Tentei entender essa risada. A metralhadora era uma Halcón e minha filha nunca havia atirado com ela, embora conhecesse seu manuseio por causa das aulas de treinamento. 

As coisas novas, surpreendentes, sempre a fizeram rir. Sem dúvida, era novo e surpreendente para ela que com uma simples pulsação do dedo, jorrava uma rajada de tiros e que, diante dessa rajada, 150 homens se abaixavam sobre os paralelepípedos, começando pelo coronel Roualdes, chefe da operação. 

Aos caminhões e ao tanque se somou um helicóptero que circulava ao redor do terraço, bloqueado pelo fogo. 

“De repente, disse o soldado, houve um silêncio. A moça largou a metralhadora, pôs-se de pé sobre o parapeito e abriu os braços. Deixamos de atirar sem que ninguém tivesse ordenado e pudemos vê-la bem. Era magrinha, tinha cabelo curto e estava de camisola. Ela começou a falar conosco em voz alta, mas muito tranquila. Não me recordo de tudo o que disse. ‘Vocês não nos matam’ disse o homem, ‘nós escolhemos morrer’. E então levaram a pistola às sua têmporas e se mataram diante de todos nós”.

No andar de baixo já não havia resistência. O coronel abriu a porta e atirou duas granadas. Depois entraram os oficiais. Encontraram uma criança de pouco mais de um ano, sentadinha numa cama, e cinco corpos.

No tempo que se passou, refleti sobre essa morte.
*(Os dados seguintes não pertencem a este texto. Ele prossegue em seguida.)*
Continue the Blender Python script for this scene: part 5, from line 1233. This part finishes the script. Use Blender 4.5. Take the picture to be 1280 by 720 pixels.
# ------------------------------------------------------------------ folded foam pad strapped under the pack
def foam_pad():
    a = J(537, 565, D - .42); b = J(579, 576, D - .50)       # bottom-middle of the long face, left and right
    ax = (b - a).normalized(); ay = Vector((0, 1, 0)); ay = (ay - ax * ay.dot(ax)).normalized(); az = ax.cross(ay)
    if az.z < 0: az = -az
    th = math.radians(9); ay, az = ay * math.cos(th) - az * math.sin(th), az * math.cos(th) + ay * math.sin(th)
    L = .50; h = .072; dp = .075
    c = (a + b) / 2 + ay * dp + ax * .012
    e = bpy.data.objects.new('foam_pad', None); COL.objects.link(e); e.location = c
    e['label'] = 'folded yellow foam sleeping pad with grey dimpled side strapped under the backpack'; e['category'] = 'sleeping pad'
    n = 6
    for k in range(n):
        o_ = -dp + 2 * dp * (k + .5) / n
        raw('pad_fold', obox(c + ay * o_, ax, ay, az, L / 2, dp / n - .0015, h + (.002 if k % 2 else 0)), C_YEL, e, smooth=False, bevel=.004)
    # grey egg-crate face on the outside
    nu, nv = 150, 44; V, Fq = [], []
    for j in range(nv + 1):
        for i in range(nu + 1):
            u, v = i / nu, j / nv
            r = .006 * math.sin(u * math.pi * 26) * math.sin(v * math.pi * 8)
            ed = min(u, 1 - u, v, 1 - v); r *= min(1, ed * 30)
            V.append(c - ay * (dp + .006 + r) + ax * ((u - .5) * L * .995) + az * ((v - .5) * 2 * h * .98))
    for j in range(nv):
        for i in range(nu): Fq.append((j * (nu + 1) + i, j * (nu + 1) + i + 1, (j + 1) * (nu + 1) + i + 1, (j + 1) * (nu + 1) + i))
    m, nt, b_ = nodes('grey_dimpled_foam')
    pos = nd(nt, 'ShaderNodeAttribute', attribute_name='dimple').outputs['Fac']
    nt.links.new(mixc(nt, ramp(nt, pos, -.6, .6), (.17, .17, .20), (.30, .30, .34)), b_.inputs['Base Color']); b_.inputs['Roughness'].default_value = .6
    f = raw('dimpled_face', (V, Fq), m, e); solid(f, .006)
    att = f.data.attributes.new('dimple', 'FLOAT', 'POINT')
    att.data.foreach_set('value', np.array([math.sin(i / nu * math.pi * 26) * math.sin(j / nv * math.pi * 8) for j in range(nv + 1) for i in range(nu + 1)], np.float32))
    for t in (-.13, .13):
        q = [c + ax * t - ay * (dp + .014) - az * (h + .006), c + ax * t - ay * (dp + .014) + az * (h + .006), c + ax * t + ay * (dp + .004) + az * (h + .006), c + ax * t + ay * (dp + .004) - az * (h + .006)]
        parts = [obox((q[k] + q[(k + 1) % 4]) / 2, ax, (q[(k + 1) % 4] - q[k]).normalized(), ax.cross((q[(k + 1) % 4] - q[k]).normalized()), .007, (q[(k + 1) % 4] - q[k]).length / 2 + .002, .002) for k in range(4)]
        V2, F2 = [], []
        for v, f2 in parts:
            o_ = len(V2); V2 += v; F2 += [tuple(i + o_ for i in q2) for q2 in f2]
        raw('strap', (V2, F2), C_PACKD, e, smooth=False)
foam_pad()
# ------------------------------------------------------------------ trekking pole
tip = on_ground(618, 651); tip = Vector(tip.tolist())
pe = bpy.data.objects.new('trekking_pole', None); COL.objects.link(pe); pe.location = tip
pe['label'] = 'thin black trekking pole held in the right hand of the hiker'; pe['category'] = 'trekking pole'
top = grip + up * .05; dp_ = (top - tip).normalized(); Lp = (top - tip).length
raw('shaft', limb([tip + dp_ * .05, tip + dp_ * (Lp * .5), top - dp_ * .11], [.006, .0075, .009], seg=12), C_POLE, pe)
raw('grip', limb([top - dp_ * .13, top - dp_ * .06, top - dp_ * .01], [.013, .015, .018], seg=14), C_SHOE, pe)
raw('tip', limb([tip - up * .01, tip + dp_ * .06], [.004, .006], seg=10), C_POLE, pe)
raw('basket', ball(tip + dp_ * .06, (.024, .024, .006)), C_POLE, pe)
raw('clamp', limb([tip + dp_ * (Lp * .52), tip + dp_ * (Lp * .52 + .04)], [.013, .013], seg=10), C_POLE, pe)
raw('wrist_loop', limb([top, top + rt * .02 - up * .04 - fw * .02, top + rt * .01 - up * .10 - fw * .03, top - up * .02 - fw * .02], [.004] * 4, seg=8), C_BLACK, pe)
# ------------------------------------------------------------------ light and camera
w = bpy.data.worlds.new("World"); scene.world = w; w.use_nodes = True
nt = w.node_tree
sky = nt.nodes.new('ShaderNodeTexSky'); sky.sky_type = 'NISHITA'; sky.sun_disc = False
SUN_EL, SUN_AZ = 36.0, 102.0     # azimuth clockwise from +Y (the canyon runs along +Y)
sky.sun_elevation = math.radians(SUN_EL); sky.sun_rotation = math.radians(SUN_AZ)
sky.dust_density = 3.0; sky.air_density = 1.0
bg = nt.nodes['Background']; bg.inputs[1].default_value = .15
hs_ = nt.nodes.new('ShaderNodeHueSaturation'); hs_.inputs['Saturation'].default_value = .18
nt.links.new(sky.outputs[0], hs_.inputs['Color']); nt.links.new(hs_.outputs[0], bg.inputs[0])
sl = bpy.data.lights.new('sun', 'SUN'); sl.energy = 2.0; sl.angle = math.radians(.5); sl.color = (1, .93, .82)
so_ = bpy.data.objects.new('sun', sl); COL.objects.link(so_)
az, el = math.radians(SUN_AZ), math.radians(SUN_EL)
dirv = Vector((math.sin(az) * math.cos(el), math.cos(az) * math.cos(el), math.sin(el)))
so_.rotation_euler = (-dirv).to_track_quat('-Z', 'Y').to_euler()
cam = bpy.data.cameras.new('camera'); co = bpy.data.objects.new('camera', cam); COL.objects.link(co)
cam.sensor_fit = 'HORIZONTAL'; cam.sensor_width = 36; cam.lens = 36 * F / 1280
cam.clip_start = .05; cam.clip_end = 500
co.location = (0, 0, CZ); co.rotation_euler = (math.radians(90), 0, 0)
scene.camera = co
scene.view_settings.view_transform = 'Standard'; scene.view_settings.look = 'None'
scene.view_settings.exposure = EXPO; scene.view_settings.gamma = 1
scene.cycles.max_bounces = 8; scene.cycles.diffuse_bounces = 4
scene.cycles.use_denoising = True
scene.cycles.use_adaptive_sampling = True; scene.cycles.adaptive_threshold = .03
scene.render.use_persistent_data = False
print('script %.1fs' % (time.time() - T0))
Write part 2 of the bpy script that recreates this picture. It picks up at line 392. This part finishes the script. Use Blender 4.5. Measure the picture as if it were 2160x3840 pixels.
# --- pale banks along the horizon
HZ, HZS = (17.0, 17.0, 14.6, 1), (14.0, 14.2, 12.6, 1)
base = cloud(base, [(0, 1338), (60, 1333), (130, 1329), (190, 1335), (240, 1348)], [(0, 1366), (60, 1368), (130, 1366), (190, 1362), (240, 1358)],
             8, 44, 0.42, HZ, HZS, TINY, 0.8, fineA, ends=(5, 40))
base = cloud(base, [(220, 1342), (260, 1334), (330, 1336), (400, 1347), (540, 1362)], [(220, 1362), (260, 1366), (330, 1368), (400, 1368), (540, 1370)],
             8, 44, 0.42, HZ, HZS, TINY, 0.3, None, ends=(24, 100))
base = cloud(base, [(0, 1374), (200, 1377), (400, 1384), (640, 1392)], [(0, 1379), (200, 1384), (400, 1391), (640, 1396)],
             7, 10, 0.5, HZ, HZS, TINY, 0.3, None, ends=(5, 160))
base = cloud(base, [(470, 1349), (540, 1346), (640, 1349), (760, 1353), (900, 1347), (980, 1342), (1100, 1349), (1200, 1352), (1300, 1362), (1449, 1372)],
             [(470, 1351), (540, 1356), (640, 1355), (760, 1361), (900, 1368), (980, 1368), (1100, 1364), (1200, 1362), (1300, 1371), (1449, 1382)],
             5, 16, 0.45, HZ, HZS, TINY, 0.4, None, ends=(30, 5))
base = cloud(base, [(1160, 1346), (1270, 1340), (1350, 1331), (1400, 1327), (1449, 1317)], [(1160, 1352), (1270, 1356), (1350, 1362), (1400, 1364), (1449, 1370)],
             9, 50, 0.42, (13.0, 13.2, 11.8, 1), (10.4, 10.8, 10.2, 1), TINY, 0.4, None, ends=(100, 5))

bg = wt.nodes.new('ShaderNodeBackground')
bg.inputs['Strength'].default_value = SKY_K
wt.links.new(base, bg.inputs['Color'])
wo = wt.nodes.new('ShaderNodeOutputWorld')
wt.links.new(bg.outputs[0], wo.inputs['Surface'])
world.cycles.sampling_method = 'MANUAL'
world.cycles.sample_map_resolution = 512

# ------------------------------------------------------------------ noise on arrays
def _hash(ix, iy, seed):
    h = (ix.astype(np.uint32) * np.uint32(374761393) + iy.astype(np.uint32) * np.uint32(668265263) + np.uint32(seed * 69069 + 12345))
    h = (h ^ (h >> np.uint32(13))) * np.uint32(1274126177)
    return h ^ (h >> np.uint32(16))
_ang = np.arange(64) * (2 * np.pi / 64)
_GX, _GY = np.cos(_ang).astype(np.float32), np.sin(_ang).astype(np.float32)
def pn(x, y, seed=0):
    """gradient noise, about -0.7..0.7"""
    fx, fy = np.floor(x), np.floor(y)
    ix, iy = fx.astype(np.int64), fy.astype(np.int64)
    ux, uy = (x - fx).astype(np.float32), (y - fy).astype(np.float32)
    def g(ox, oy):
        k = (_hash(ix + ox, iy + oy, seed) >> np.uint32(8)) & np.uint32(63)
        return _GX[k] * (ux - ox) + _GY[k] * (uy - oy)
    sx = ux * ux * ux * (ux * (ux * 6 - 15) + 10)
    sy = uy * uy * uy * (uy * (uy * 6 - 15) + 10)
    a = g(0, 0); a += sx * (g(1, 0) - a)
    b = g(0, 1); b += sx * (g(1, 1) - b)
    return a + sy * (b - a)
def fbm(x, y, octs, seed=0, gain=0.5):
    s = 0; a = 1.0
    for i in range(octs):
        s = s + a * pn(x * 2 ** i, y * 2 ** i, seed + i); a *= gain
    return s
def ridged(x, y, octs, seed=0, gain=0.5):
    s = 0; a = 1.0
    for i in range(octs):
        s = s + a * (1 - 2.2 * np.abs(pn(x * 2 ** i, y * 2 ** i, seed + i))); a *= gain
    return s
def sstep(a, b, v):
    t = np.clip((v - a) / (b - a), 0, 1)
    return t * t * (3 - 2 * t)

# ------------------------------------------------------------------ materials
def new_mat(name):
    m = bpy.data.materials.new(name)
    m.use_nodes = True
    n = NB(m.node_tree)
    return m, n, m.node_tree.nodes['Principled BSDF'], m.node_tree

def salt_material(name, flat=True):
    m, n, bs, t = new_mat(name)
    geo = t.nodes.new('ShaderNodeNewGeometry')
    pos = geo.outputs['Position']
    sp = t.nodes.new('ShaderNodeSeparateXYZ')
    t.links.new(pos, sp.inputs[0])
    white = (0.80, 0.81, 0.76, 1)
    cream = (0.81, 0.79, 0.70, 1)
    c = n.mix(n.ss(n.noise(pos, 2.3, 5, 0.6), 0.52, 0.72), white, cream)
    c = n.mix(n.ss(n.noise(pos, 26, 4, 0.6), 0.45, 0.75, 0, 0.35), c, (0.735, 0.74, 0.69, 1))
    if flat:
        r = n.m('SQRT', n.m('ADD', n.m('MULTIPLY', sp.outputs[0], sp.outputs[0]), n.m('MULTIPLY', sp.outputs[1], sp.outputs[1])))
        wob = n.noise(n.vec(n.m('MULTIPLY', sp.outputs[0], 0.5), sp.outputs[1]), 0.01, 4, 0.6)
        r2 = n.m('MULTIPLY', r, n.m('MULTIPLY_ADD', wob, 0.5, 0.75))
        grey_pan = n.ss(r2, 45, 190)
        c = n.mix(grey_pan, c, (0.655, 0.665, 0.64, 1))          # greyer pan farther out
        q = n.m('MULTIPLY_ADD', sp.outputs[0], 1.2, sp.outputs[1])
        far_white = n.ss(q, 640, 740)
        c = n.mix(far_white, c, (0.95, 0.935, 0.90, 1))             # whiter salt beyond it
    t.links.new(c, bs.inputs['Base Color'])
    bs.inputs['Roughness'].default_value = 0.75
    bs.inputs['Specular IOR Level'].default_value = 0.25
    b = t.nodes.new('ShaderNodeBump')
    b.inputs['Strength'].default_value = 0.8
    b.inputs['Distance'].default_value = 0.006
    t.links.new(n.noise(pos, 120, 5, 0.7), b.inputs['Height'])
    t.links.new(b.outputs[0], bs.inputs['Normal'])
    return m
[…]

Perguntei-me se minha filha, se todos aqueles que morrem como ela, teriam outro caminho. A resposta vem do mais profundo do meu coração e quero que meus amigos a conheçam. Vicki poderia ter escolhido outros caminhos que eram diferentes sem ser desonrosos, mas o que ela escolheu foi o mais justo, o mais generoso, o mais fundamentado. Sua lúcida morte é uma síntese de sua curta e bela vida. Não viveu para ela: viveu para os outros e esses outros são milhões. Sua morte sim, sua morte foi gloriosamente sua, e nesse orgulho me afirmo e sou eu quem renasce dela.

Isso é o que eu queria dizer aos meus amigos e o que queria deles é que o transmitissem aos outros pelos meios que sua bondade lhes ditar.